Records from a collection
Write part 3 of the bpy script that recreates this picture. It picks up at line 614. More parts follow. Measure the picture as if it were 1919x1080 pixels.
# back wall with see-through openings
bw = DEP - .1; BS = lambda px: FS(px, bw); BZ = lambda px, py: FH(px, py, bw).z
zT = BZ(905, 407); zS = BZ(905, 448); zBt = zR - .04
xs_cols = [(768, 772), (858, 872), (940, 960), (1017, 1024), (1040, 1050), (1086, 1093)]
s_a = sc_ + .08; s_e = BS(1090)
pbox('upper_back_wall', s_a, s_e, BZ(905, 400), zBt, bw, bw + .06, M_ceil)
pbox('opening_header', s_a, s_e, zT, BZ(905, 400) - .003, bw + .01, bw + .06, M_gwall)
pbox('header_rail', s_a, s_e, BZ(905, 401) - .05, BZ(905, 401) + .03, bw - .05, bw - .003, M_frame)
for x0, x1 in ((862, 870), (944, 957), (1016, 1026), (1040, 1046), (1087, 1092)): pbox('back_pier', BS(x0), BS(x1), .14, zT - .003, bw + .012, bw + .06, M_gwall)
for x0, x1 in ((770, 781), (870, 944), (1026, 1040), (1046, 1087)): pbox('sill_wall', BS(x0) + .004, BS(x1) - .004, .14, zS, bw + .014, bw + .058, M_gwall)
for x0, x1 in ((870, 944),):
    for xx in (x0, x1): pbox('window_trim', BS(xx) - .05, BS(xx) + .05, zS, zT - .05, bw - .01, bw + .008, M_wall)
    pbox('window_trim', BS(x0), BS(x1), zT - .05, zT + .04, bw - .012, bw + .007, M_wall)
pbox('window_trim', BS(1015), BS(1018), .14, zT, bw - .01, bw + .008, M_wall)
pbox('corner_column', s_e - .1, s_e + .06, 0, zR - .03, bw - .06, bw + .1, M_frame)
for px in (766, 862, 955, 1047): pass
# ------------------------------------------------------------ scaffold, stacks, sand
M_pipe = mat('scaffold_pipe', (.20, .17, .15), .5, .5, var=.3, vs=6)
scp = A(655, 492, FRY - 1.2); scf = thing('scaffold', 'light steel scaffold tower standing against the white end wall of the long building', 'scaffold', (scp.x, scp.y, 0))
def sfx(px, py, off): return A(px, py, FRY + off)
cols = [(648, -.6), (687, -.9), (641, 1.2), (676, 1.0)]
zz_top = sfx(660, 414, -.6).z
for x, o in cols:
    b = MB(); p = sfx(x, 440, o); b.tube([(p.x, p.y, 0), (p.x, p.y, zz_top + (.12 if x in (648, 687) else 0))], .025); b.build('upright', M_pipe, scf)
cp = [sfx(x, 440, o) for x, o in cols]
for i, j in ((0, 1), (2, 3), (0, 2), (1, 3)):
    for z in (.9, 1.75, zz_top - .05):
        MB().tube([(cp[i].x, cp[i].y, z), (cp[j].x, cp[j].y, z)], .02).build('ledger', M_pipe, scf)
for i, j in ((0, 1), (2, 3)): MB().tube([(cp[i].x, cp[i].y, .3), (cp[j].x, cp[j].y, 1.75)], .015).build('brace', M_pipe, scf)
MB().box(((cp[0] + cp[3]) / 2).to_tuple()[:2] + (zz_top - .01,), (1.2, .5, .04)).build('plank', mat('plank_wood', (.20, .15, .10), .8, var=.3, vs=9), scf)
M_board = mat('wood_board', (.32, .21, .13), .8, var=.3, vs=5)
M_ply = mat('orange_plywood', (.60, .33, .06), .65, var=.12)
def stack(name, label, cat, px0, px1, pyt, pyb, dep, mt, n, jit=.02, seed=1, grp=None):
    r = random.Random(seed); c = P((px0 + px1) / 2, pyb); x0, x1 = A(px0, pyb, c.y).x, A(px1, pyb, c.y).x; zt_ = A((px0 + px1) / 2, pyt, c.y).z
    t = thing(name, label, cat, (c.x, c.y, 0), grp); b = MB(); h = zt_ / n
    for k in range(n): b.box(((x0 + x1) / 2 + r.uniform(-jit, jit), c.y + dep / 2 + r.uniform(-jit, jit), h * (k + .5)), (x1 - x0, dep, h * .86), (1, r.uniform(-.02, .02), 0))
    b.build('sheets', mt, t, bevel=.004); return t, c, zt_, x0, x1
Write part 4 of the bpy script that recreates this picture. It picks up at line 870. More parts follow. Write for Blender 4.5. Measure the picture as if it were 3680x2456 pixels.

** Directive **
Take the entries above and copy them out exactly.

** Output of the task **
Write part 3 of the bpy script that recreates this picture. It picks up at line 614. More parts follow. Measure the picture as if it were 1919x1080 pixels.
# back wall with see-through openings
bw = DEP - .1; BS = lambda px: FS(px, bw); BZ = lambda px, py: FH(px, py, bw).z
zT = BZ(905, 407); zS = BZ(905, 448); zBt = zR - .04
xs_cols = [(768, 772), (858, 872), (940, 960), (1017, 1024), (1040, 1050), (1086, 1093)]
s_a = sc_ + .08; s_e = BS(1090)
pbox('upper_back_wall', s_a, s_e, BZ(905, 400), zBt, bw, bw + .06, M_ceil)
pbox('opening_header', s_a, s_e, zT, BZ(905, 400) - .003, bw + .01, bw + .06, M_gwall)
pbox('header_rail', s_a, s_e, BZ(905, 401) - .05, BZ(905, 401) + .03, bw - .05, bw - .003, M_frame)
for x0, x1 in ((862, 870), (944, 957), (1016, 1026), (1040, 1046), (1087, 1092)): pbox('back_pier', BS(x0), BS(x1), .14, zT - .003, bw + .012, bw + .06, M_gwall)
for x0, x1 in ((770, 781), (870, 944), (1026, 1040), (1046, 1087)): pbox('sill_wall', BS(x0) + .004, BS(x1) - .004, .14, zS, bw + .014, bw + .058, M_gwall)
for x0, x1 in ((870, 944),):
    for xx in (x0, x1): pbox('window_trim', BS(xx) - .05, BS(xx) + .05, zS, zT - .05, bw - .01, bw + .008, M_wall)
    pbox('window_trim', BS(x0), BS(x1), zT - .05, zT + .04, bw - .012, bw + .007, M_wall)
pbox('window_trim', BS(1015), BS(1018), .14, zT, bw - .01, bw + .008, M_wall)
pbox('corner_column', s_e - .1, s_e + .06, 0, zR - .03, bw - .06, bw + .1, M_frame)
for px in (766, 862, 955, 1047): pass
# ------------------------------------------------------------ scaffold, stacks, sand
M_pipe = mat('scaffold_pipe', (.20, .17, .15), .5, .5, var=.3, vs=6)
scp = A(655, 492, FRY - 1.2); scf = thing('scaffold', 'light steel scaffold tower standing against the white end wall of the long building', 'scaffold', (scp.x, scp.y, 0))
def sfx(px, py, off): return A(px, py, FRY + off)
cols = [(648, -.6), (687, -.9), (641, 1.2), (676, 1.0)]
zz_top = sfx(660, 414, -.6).z
for x, o in cols:
    b = MB(); p = sfx(x, 440, o); b.tube([(p.x, p.y, 0), (p.x, p.y, zz_top + (.12 if x in (648, 687) else 0))], .025); b.build('upright', M_pipe, scf)
cp = [sfx(x, 440, o) for x, o in cols]
for i, j in ((0, 1), (2, 3), (0, 2), (1, 3)):
    for z in (.9, 1.75, zz_top - .05):
        MB().tube([(cp[i].x, cp[i].y, z), (cp[j].x, cp[j].y, z)], .02).build('ledger', M_pipe, scf)
for i, j in ((0, 1), (2, 3)): MB().tube([(cp[i].x, cp[i].y, .3), (cp[j].x, cp[j].y, 1.75)], .015).build('brace', M_pipe, scf)
MB().box(((cp[0] + cp[3]) / 2).to_tuple()[:2] + (zz_top - .01,), (1.2, .5, .04)).build('plank', mat('plank_wood', (.20, .15, .10), .8, var=.3, vs=9), scf)
M_board = mat('wood_board', (.32, .21, .13), .8, var=.3, vs=5)
M_ply = mat('orange_plywood', (.60, .33, .06), .65, var=.12)
def stack(name, label, cat, px0, px1, pyt, pyb, dep, mt, n, jit=.02, seed=1, grp=None):
    r = random.Random(seed); c = P((px0 + px1) / 2, pyb); x0, x1 = A(px0, pyb, c.y).x, A(px1, pyb, c.y).x; zt_ = A((px0 + px1) / 2, pyt, c.y).z
    t = thing(name, label, cat, (c.x, c.y, 0), grp); b = MB(); h = zt_ / n
    for k in range(n): b.box(((x0 + x1) / 2 + r.uniform(-jit, jit), c.y + dep / 2 + r.uniform(-jit, jit), h * (k + .5)), (x1 - x0, dep, h * .86), (1, r.uniform(-.02, .02), 0))
    b.build('sheets', mt, t, bevel=.004); return t, c, zt_, x0, x1
Write part 4 of the bpy script that recreates this picture. It picks up at line 870. More parts follow. Write for Blender 4.5. Measure the picture as if it were 3680x2456 pixels.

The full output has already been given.